[Start GIVEN DATA]

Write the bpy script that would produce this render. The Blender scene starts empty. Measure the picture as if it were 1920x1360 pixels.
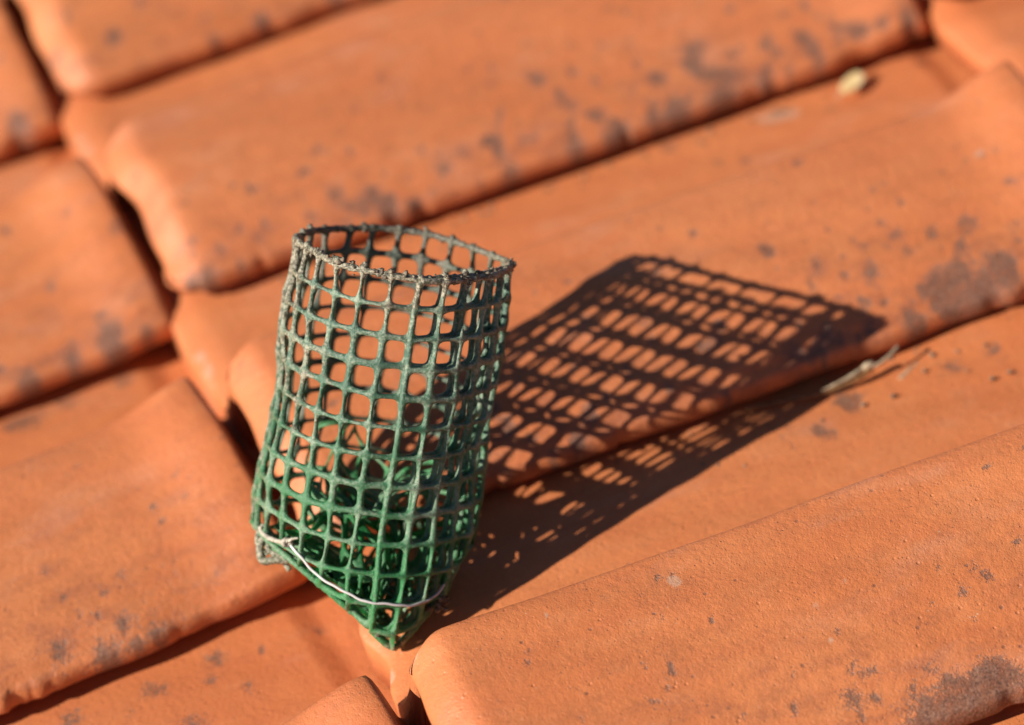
import bpy, bmesh, math, random
import numpy as np
from mathutils import Matrix, Vector

random.seed(7)
RNG = np.random.default_rng(11)
S = bpy.context.scene
COL = S.collection

# ------------------------------------------------------------------ frame of the roof
# roof coordinates: u runs up the slope, v runs along the ridge (away from the camera), w is the roof normal
SLOPE = math.radians(12.0)
ROOF = Matrix.Translation((0, 0, 3.2)) @ Matrix.Rotation(-SLOPE, 4, 'Y')

# ------------------------------------------------------------------ camera
C_POS = Vector((-0.190073, -0.842447, 0.928067))
C_R = Vector((0.904502, -0.386607, -0.180030)); C_U = Vector((0.373364, 0.513851, 0.772370)); C_F = Vector((0.206095, 0.765827, -0.609125))
FPX = 6373.85
cam_d = bpy.data.cameras.new('camera'); cam = bpy.data.objects.new('camera', cam_d); COL.objects.link(cam)
m = Matrix.Identity(4)
for i in range(3):
    m[i][0] = C_R[i]; m[i][1] = C_U[i]; m[i][2] = -C_F[i]; m[i][3] = C_POS[i]
cam.matrix_world = ROOF @ m
cam_d.sensor_width = 36.0; cam_d.lens = FPX / 1920 * 36.0
cam_d.clip_start = 0.05; cam_d.clip_end = 500
cam_d.dof.use_dof = True; cam_d.dof.focus_distance = 1.308; cam_d.dof.aperture_fstop = 4.5; cam_d.dof.aperture_blades = 9
S.camera = cam

# ------------------------------------------------------------------ sun and sky
SUN_AZ, SUN_EL = math.radians(9.4), math.radians(34.9)     # direction of travel in roof coordinates
d_roof = Vector((math.cos(SUN_AZ)*math.cos(SUN_EL), math.sin(SUN_AZ)*math.cos(SUN_EL), -math.sin(SUN_EL)))
d_w = (ROOF.to_3x3() @ d_roof).normalized()
sun_d = bpy.data.lights.new('sun', 'SUN'); sun = bpy.data.objects.new('sun', sun_d); COL.objects.link(sun)
sun_d.energy = 5.0; sun_d.angle = math.radians(0.5); sun_d.color = (1.0, 0.93, 0.83)
sun.rotation_euler = (-d_w).to_track_quat('Z', 'Y').to_euler(); sun.location = (-2, -1, 6)
W = bpy.data.worlds.new('World'); S.world = W; W.use_nodes = True
wn = W.node_tree; bg = wn.nodes['Background']; sky = wn.nodes.new('ShaderNodeTexSky'); sky.sky_type = 'NISHITA'; sky.sun_disc = False; sky.altitude = 1500; sky.air_density = .8; sky.dust_density = .4
to_sun = -d_w
sky.sun_elevation = math.asin(to_sun.z); sky.sun_rotation = math.atan2(to_sun.x, to_sun.y)
bg.inputs['Strength'].default_value = 0.05
wn.links.new(sky.outputs[0], bg.inputs['Color'])
S.view_settings.view_transform = 'Standard'; S.view_settings.look = 'None'; S.view_settings.gamma = 1; S.view_settings.use_curve_mapping = False
S.view_settings.exposure = 0.66

# ------------------------------------------------------------------ helpers
def link(name, me, mat=None, parent=None):
    o = bpy.data.objects.new(name, me); COL.objects.link(o)
    if mat is not None and not me.materials: me.materials.append(mat)
    if parent is not None: o.parent = parent
    return o
def mesh(name, V, F, smooth=True):
    me = bpy.data.meshes.new(name); me.from_pydata([tuple(map(float, p)) for p in V], [], F); me.update()
    if smooth: me.polygons.foreach_set('use_smooth', [True]*len(me.polygons))
    return me
def empty(name, mat):
    o = bpy.data.objects.new(name, None); COL.objects.link(o); o.matrix_world = mat; o.empty_display_size = .05; return o
def fattr(me, name, arr):
    a = me.attributes.new(name, 'FLOAT', 'POINT'); a.data.foreach_set('value', np.asarray(arr, dtype=np.float32))
def tube(path, rad, seg=8, closed=False, jitter=0.0):
    P = np.asarray(path, float); n = len(P); rad = np.broadcast_to(rad, (n,)).copy()
    T = np.roll(P, -1, 0) - np.roll(P, 1, 0) if closed else np.gradient(P, axis=0)
    T /= np.linalg.norm(T, axis=1)[:, None] + 1e-12
    a = np.array([0, 0, 1.0]) if abs(T[0][2]) < .9 else np.array([1.0, 0, 0])
    V = []; N = a - T[0]*(a@T[0]); N /= np.linalg.norm(N)
    for i in range(n):
        N = N - T[i]*(N@T[i]); N /= np.linalg.norm(N); B = np.cross(T[i], N)
        for k in range(seg):
            t = 2*math.pi*k/seg; r = rad[i]*(1 + jitter*RNG.normal())
            V.append(P[i] + r*(math.cos(t)*N + math.sin(t)*B))
    F = []
    for i in range(n if closed else n-1):
        for k in range(seg):
            j = (i+1) % n; F.append((i*seg+k, i*seg+(k+1) % seg, j*seg+(k+1) % seg, j*seg+k))
    if not closed:
        F.append(tuple(range(seg))[::-1]); F.append(tuple((n-1)*seg+k for k in range(seg)))
    return np.array(V), F
def merge(parts):
    V = []; F = []; o = 0
    for v, f in parts:
        V.append(v); F += [tuple(i+o for i in q) for q in f]; o += len(v)
    return np.concatenate(V), F
def smooth_path(pts, n):
    pts = np.asarray(pts, float); m_ = len(pts); out = []
    ext = np.vstack([2*pts[0]-pts[1], pts, 2*pts[-1]-pts[-2]])
    for s in np.linspace(0, m_-1-1e-9, n):
        i = int(s); t = s-i; p0, p1, p2, p3 = ext[i:i+4]
        out.append(.5*((2*p1)+(-p0+p2)*t+(2*p0-5*p1+4*p2-p3)*t*t+(-p0+3*p1-3*p2+p3)*t**3))
    return np.array(out)

# ------------------------------------------------------------------ materials
class NT:
    def __init__(s, name):
        s.m = bpy.data.materials.new(name); s.m.use_nodes = True; s.t = s.m.node_tree
        s.b = s.t.nodes['Principled BSDF']
    def n(s, typ, **k):
        nd = s.t.nodes.new(typ)
        for a, v in k.items(): setattr(nd, a, v)
        return nd
    def l(s, a, b): s.t.links.new(a, b)
    def val(s, inp, v):
        if isinstance(v, (int, float)): inp.default_value = v
        elif isinstance(v, tuple): inp.default_value = v if len(v) == 4 or len(inp.default_value) == 3 else (*v, 1)
        else: s.l(v, inp)
    def noise(s, vec, scale, detail=4, rough=.55, lac=2):
        nd = s.n('ShaderNodeTexNoise'); nd.inputs['Scale'].default_value = scale; nd.inputs['Detail'].default_value = detail
        nd.inputs['Roughness'].default_value = rough; s.l(vec, nd.inputs['Vector']); return nd.outputs['Fac']
    def vor(s, vec, scale, rnd=1.0):
        nd = s.n('ShaderNodeTexVoronoi'); nd.inputs['Scale'].default_value = scale; nd.inputs['Randomness'].default_value = rnd
        s.l(vec, nd.inputs['Vector']); return nd
    def ramp(s, fac, a, b, c0=0., c1=1.):
        nd = s.n('ShaderNodeMapRange', interpolation_type='SMOOTHSTEP')
        s.val(nd.inputs['Value'], fac); nd.inputs['From Min'].default_value = a; nd.inputs['From Max'].default_value = b
        nd.inputs['To Min'].default_value = c0; nd.inputs['To Max'].default_value = c1; return nd.outputs['Result']
    def math(s, op, a, b=0., c=None):
        nd = s.n('ShaderNodeMath', operation=op); s.val(nd.inputs[0], a); s.val(nd.inputs[1], b)
        if c is not None: s.val(nd.inputs[2], c)
        return nd.outputs[0]
    def mix(s, fac, a, b):
        nd = s.n('ShaderNodeMix', data_type='RGBA'); s.val(nd.inputs[0], fac); s.val(nd.inputs[6], a); s.val(nd.inputs[7], b); return nd.outputs[2]
    def attr(s, name):
        return s.n('ShaderNodeAttribute', attribute_name=name).outputs['Fac']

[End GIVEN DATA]

EXERCISE INSTRUCTIONS: Make an exact copy of the lines from the top of the material through the line with "ROOF = Matrix.Translation((0, 0, 3.2))", pictures excluded.

RESPONSE TO THE EXERCISE:
Write the bpy script that would produce this render. The Blender scene starts empty. Measure the picture as if it were 1920x1360 pixels.
import bpy, bmesh, math, random
import numpy as np
from mathutils import Matrix, Vector

random.seed(7)
RNG = np.random.default_rng(11)
S = bpy.context.scene
COL = S.collection

# ------------------------------------------------------------------ frame of the roof
# roof coordinates: u runs up the slope, v runs along the ridge (away from the camera), w is the roof normal
SLOPE = math.radians(12.0)
ROOF = Matrix.Translation((0, 0, 3.2)) @ Matrix.Rotation(-SLOPE, 4, 'Y')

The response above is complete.